__Instruction__
Copy out the listing that follows, exactly, without its pictures.

───── Data block ─────

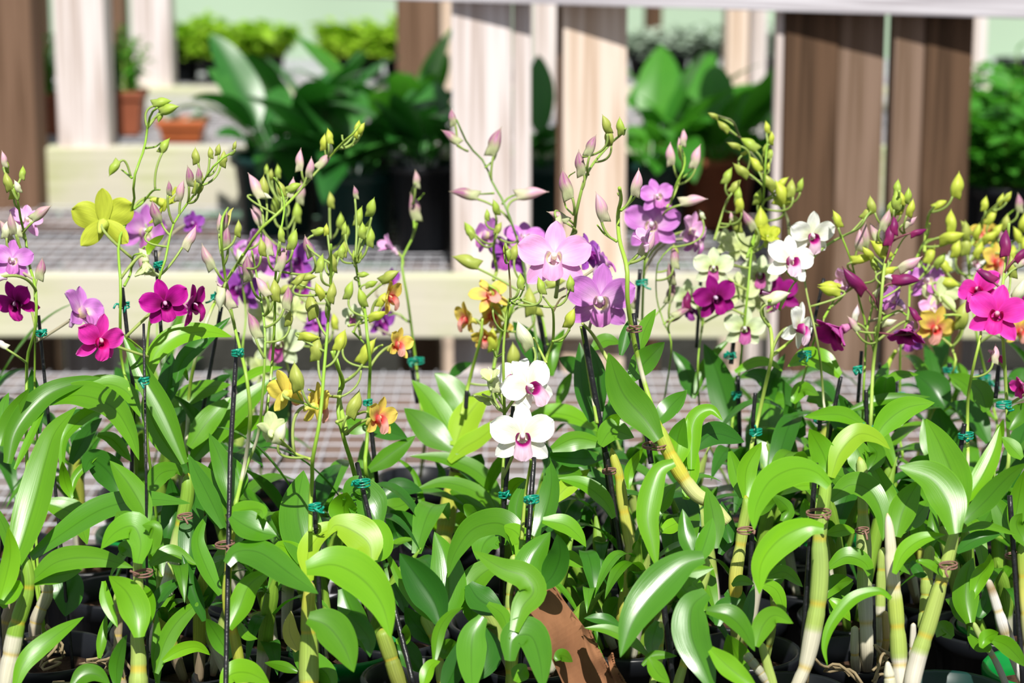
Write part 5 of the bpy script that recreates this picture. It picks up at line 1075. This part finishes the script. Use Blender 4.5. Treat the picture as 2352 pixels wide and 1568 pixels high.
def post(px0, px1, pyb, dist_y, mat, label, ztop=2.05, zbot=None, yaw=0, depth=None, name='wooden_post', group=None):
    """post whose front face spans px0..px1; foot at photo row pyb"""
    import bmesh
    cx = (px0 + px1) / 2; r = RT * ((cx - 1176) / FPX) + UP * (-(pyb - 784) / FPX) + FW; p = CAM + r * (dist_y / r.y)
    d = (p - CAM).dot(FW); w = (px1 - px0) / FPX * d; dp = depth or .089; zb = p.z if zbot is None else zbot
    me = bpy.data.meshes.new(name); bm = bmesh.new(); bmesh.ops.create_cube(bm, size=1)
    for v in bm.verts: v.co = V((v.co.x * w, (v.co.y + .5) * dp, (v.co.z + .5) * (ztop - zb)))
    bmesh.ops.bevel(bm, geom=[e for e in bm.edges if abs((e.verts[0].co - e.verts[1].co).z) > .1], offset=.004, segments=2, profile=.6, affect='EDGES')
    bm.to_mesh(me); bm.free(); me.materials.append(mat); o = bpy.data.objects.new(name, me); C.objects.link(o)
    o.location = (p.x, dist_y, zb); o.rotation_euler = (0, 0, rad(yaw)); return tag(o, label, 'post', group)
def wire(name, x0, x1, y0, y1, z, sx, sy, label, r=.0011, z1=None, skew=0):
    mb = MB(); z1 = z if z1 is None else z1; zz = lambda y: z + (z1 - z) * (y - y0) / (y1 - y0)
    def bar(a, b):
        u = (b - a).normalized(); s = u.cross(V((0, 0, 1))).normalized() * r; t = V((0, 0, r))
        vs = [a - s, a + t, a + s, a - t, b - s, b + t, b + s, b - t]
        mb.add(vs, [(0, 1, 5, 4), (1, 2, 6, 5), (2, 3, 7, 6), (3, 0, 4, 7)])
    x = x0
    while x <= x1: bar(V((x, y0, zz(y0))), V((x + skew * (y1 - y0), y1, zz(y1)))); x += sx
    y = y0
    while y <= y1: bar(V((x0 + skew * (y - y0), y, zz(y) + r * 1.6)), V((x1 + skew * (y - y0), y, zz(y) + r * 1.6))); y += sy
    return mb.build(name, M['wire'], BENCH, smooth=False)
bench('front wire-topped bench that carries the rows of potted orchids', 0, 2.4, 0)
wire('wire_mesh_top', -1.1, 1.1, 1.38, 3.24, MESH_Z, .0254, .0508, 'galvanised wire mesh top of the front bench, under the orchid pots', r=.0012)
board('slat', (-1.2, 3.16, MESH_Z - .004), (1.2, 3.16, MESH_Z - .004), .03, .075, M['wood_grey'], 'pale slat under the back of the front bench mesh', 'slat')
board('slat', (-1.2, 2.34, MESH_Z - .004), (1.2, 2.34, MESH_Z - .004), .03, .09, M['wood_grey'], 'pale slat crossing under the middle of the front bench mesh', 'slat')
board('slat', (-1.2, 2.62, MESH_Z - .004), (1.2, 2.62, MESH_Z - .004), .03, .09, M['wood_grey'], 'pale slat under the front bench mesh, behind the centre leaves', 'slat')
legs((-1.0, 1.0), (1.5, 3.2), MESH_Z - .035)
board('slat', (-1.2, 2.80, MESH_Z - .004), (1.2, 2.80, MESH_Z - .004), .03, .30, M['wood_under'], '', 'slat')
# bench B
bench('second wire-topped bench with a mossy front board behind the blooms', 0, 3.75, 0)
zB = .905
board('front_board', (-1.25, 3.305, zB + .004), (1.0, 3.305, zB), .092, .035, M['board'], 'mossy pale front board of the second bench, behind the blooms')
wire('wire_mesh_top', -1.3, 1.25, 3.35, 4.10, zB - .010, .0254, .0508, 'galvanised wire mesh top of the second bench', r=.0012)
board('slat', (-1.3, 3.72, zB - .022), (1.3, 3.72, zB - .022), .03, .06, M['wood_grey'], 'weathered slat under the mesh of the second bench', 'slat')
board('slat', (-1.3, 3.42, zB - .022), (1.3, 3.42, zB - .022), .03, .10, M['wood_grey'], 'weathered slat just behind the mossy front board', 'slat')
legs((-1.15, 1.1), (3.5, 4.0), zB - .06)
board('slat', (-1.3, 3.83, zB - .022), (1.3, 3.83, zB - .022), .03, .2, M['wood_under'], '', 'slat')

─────

__Result__
Write part 5 of the bpy script that recreates this picture. It picks up at line 1075. This part finishes the script. Use Blender 4.5. Treat the picture as 2352 pixels wide and 1568 pixels high.
def post(px0, px1, pyb, dist_y, mat, label, ztop=2.05, zbot=None, yaw=0, depth=None, name='wooden_post', group=None):
    """post whose front face spans px0..px1; foot at photo row pyb"""
    import bmesh
    cx = (px0 + px1) / 2; r = RT * ((cx - 1176) / FPX) + UP * (-(pyb - 784) / FPX) + FW; p = CAM + r * (dist_y / r.y)
    d = (p - CAM).dot(FW); w = (px1 - px0) / FPX * d; dp = depth or .089; zb = p.z if zbot is None else zbot
    me = bpy.data.meshes.new(name); bm = bmesh.new(); bmesh.ops.create_cube(bm, size=1)
    for v in bm.verts: v.co = V((v.co.x * w, (v.co.y + .5) * dp, (v.co.z + .5) * (ztop - zb)))
    bmesh.ops.bevel(bm, geom=[e for e in bm.edges if abs((e.verts[0].co - e.verts[1].co).z) > .1], offset=.004, segments=2, profile=.6, affect='EDGES')
    bm.to_mesh(me); bm.free(); me.materials.append(mat); o = bpy.data.objects.new(name, me); C.objects.link(o)
    o.location = (p.x, dist_y, zb); o.rotation_euler = (0, 0, rad(yaw)); return tag(o, label, 'post', group)
def wire(name, x0, x1, y0, y1, z, sx, sy, label, r=.0011, z1=None, skew=0):
    mb = MB(); z1 = z if z1 is None else z1; zz = lambda y: z + (z1 - z) * (y - y0) / (y1 - y0)
    def bar(a, b):
        u = (b - a).normalized(); s = u.cross(V((0, 0, 1))).normalized() * r; t = V((0, 0, r))
        vs = [a - s, a + t, a + s, a - t, b - s, b + t, b + s, b - t]
        mb.add(vs, [(0, 1, 5, 4), (1, 2, 6, 5), (2, 3, 7, 6), (3, 0, 4, 7)])
    x = x0
    while x <= x1: bar(V((x, y0, zz(y0))), V((x + skew * (y1 - y0), y1, zz(y1)))); x += sx
    y = y0
    while y <= y1: bar(V((x0 + skew * (y - y0), y, zz(y) + r * 1.6)), V((x1 + skew * (y - y0), y, zz(y) + r * 1.6))); y += sy
    return mb.build(name, M['wire'], BENCH, smooth=False)
bench('front wire-topped bench that carries the rows of potted orchids', 0, 2.4, 0)
wire('wire_mesh_top', -1.1, 1.1, 1.38, 3.24, MESH_Z, .0254, .0508, 'galvanised wire mesh top of the front bench, under the orchid pots', r=.0012)
board('slat', (-1.2, 3.16, MESH_Z - .004), (1.2, 3.16, MESH_Z - .004), .03, .075, M['wood_grey'], 'pale slat under the back of the front bench mesh', 'slat')
board('slat', (-1.2, 2.34, MESH_Z - .004), (1.2, 2.34, MESH_Z - .004), .03, .09, M['wood_grey'], 'pale slat crossing under the middle of the front bench mesh', 'slat')
board('slat', (-1.2, 2.62, MESH_Z - .004), (1.2, 2.62, MESH_Z - .004), .03, .09, M['wood_grey'], 'pale slat under the front bench mesh, behind the centre leaves', 'slat')
legs((-1.0, 1.0), (1.5, 3.2), MESH_Z - .035)
board('slat', (-1.2, 2.80, MESH_Z - .004), (1.2, 2.80, MESH_Z - .004), .03, .30, M['wood_under'], '', 'slat')
# bench B
bench('second wire-topped bench with a mossy front board behind the blooms', 0, 3.75, 0)
zB = .905
board('front_board', (-1.25, 3.305, zB + .004), (1.0, 3.305, zB), .092, .035, M['board'], 'mossy pale front board of the second bench, behind the blooms')
wire('wire_mesh_top', -1.3, 1.25, 3.35, 4.10, zB - .010, .0254, .0508, 'galvanised wire mesh top of the second bench', r=.0012)
board('slat', (-1.3, 3.72, zB - .022), (1.3, 3.72, zB - .022), .03, .06, M['wood_grey'], 'weathered slat under the mesh of the second bench', 'slat')
board('slat', (-1.3, 3.42, zB - .022), (1.3, 3.42, zB - .022), .03, .10, M['wood_grey'], 'weathered slat just behind the mossy front board', 'slat')
legs((-1.15, 1.1), (3.5, 4.0), zB - .06)
board('slat', (-1.3, 3.83, zB - .022), (1.3, 3.83, zB - .022), .03, .2, M['wood_under'], '', 'slat')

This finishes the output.